Retail sales remained resilient from March’s three-month high of 9.2 per cent, expanding by 9 per cent in April from the year-ago period and fuelled by an improvement in the tourism sector.

Another challenge to the country’s inflation prospect comes from the depreciation of the dong, BIDV Securities Company analysts told investors in a note earlier this month. 

The dong is under pressure from various sources, including the strength of the US dollar amid a higher-for-longer interest rate environment, the disparity between the dong and US dollar interest rates, as well as speculative activities in the bullish gold market.

Domestic gold prices increased by around 12 per cent year to date, with a premium of around 11 million dong (S$590) per tael over the international rate, which already gained roughly 14 per cent this year.

The country’s currency also fell against the greenback by roughly 4.5 per cent since the start of the year and around 8 per cent from a year ago, according to prices from banks compiled by Bloomberg.

“The State Bank of Vietnam (SBV) intends to keep credit conditions accommodative in order to support growth, and this accommodative stance could continue to weigh on the VND,” Fiona Lim, a senior FX strategist at Maybank, told The Business Times last week. 

“As long as the USD and US rates continue to climb, USD/VND may continue to creep higher.”

With the economy recovering and inflation remaining within target, most analysts believe that the country’s central bank will hold policy rates for the rest of the year. 

SBV could also buy time via its ongoing interventions, including liquidity controls and US dollar sales, until a broader turn in the US dollar, expected in the second half of 2024 following the current hawkish repricing.

Trade-fuelled recovery

Vietnam’s trade turnover maintained its upbeat double-digit growth in April. Preliminary estimates showed that Vietnam’s exports this month grew by 10.6 per cent from a year ago to US$30.9 billion. 

Imports also rose 19.9 per cent yoy to US$30.3 billion. This has resulted in a trade surplus of around US$8.4 billion in the first four months.

The computers and electronics sector continued to be a bright spot, with exports expanding by about 32.6 per cent yoy this month to US$5.3 billion. 

Industrial production jumped 6.3 per cent in April from 4.1 per cent in March, led by manufacturing (7 per cent) and electricity and gas (11.3 per cent). 

Production of electrical equipment and computer, electronic and optical products drove the growth, with significant increases of 24.3 per cent and 10.3 per cent, respectively.  

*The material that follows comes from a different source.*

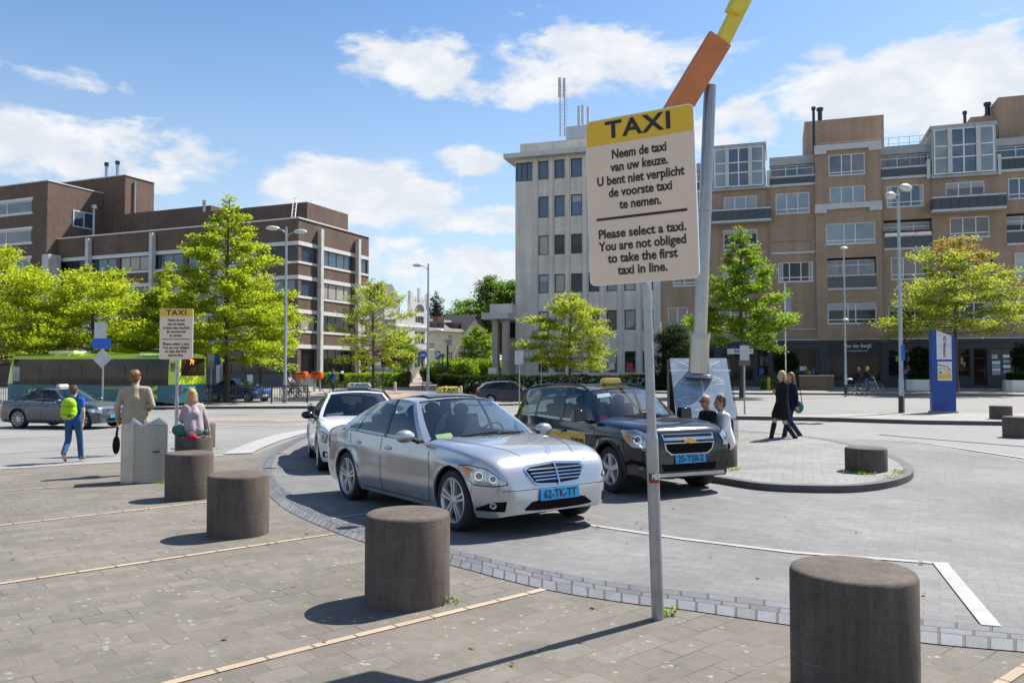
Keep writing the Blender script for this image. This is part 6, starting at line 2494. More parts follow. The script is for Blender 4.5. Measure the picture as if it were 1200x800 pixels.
def bush(name, label, base, rx, ry, h, leaf, n, size, seed, cat='bush', group=None, rz=0., boxy=False, z0=0., tone0=.5):
    nr = np.random.RandomState(seed)
    root = thing(name, label, cat, base, rz, group)
    if boxy:
        p = nr.uniform(-1, 1, (n, 3))
        f = nr.randint(0, 3, n)
        k = nr.rand(n) < .75
        for i in range(3):
            sel = k & (f == i)
            p[sel, i] = np.sign(p[sel, i]) * nr.uniform(.85, 1.04, sel.sum())
        P = p * np.array([rx, ry, h / 2]) + np.array([0, 0, h / 2])
        P[:, 2] += (np.sin(P[:, 0] * 1.3) * .06 + np.sin(P[:, 0] * 3.7) * .04) * (P[:, 2] / h)
    else:
        d = nr.normal(size=(n, 3))
        d /= np.linalg.norm(d, axis=1)[:, None]
        lump = 1 + .14 * np.sin(d[:, 0] * 5 + seed) * np.sin(d[:, 2] * 4 + seed) + .1 * np.sin(d[:, 1] * 7)
        r = (nr.rand(n) ** .25) * lump
        P = d * r[:, None] * np.array([rx, ry, h / 2]) + np.array([0, 0, h / 2])
        P[:, 2] = np.maximum(P[:, 2], .02)
    P[:, 2] += z0
    leaf_mesh('foliage', P, nr.normal(tone0, .22, n), size, leaf, root, nr, .2)
    sb = MB()
    for k in range(7):
        a = nr.rand() * 6.28
        sb.tube([(0.05 * math.cos(a), .05 * math.sin(a), -.02), (rx * .5 * math.cos(a), ry * .5 * math.sin(a), z0 + h * .6)], [.02, .008], 5)
    sb.build('stem', BARK, root)
    return root


# hedge before the grey office, low hedge before the brick office
hA, hB = tp(520, 60), tp(783, 57.5)
hd_ = hB - hA
bush('hedge', 'long clipped dark green hedge along the grey office', (hA + hB) / 2, hd_.length / 2, .7, 1.25, DARKLEAF, 16000, .17, 31, 'hedge', None, math.atan2(hd_.y, hd_.x), True)
hA, hB = tp(378, 68), tp(472, 74)
hd_ = hB - hA
bush('hedge', 'light green low hedge beneath the windows of the brick office', (hA + hB) / 2, hd_.length / 2, .8, 1.25, GREENLEAF, 9000, .19, 32, 'hedge', None, math.atan2(hd_.y, hd_.x), True)
bush('bush', 'round bright green bush beside the grey cabinet', tp(533, 84), 2.4, 1.6, 2.7, GREENLEAF, 6000, .24, 33)
bush('bush', 'dark round shrub at the corner of the white villa', tp(508, 86), 1.5, 1.2, 2.0, MIDLEAF, 3500, .24, 34)
bush('bush', 'green shrub below the villa door by the path', tp(471, 80), 1.0, .9, 1.7, MIDLEAF, 2500, .2, 35)
bush('bush', 'green shrub between the cream house and the portico', tp(572, 92), 2.2, 1.5, 2.6, GREENLEAF, 4500, .24, 36)
bush('bush', 'tall dark shrub under the cream house windows', tp(519, 98), 2.0, 1.2, 2.3, MIDLEAF, 3500, .26, 37)
# topiary balls on stems in front of the shops
for i, (px, yc, Y, rr, lab) in enumerate([(920.5, 425, 60, .92, 'clipped ball tree below the banner pole'), (1080, 422, 58, 1.0, 'clipped ball tree hidden beside the blue information column'), (1203, 419, 55.5, 1.0, 'clipped ball tree at the picture edge beside the number 28 door')]):
    b = tp(px, Y, .12)
    zc = zat(yc, Y) - b.z
    root = bush('ball_tree', lab, b, rr, rr, rr * 2, DARKLEAF, 4200, .12, 40 + i, 'topiary', 'clipped ball trees by the shops', 0, False, zc - rr, .35)
    s = MB()
    s.tube([(0, 0, -.02), (0, 0, zc)], .06, 8)
    s.build('trunk', BARK, root)
# planters
for i, (p0, p1, Y, lab) in enumerate([(1064, 1117, 56.5, 'long white concrete planter half hidden by the blue information column'), (1180, 1232, 54, 'white concrete planter at the picture edge below the shop notices')]):
    a, b = tp(p0, Y, .12), tp(p1, Y, .12)
    w = (b - a).length
    t = thing('planter', lab, 'planter', (a + b) / 2, ap_rz, 'white planters by the shops')
    m = MB()
    m.prism([(-w / 2 + .3, -.7), (w / 2 - .3, -.7), (w / 2, -.35), (w / 2, .5), (-w / 2, .5), (-w / 2, -.35)], 0, .78)
    m.build('tub', MATS['white_paint'], t, bevel=.03)
    nr = np.random.RandomState(60 + i)
    P = nr.uniform(-1, 1, (2200, 3)) * np.array([w / 2 - .15, .42, .28]) + np.array([0, -.08, 1.0])
    leaf_mesh('foliage', P, nr.normal(.4, .2, 2200), .14, DARKLEAF, t, nr, .3)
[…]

“Vietnam continues to benefit from the gradual recovery in the global tech cycle, and we expect this trend to continue throughout the rest of 2024,” noted Samdin.

“Despite the positive data, the subdued external environment is likely to continue weighing on Vietnam’s trade-oriented economy,” he added. 

Oxford Economics believes Vietnam’s gross domestic product growth will miss its growth target this year. After a lower-than-expected expansion of 5.05 per cent last year, Vietnam’s legislature aims for a full-year GDP growth of 6 to 6.5 per cent for 2024.

Last week, the World Bank forecast Vietnam’s GDP growth for this year at 5.5 per cent, while Standard Chartered also adjusted its prediction to 6 per cent from 6.7 per cent, on lower-than-expected Q1 growth and global trade headwinds.

Disbursed foreign investments stayed strong, hitting US$6.3 billion from the start of the year to Apr 20, up 7.4 per cent from a year ago.

However, while foreign investment pledges grew 4.5 per cent yoy to US$9.27 billion, the pace was cut significantly from the 13.4 per cent growth recorded until Mar 20.

The ongoing resignations of top officials in the country, including the latest departure of the National Assembly head, have raised worries about the political instability in Vietnam.

“Admittedly, recent events have temporarily slowed policy implementation and affected confidence levels,” Dragon Capital told investors in a note on Apr 26.

However, the fund manager viewed the current leadership changes as posing a risk of delaying the Vietnam investment case rather than derailing it, with little impact on the country’s commitment to reform and policies to support economic growth.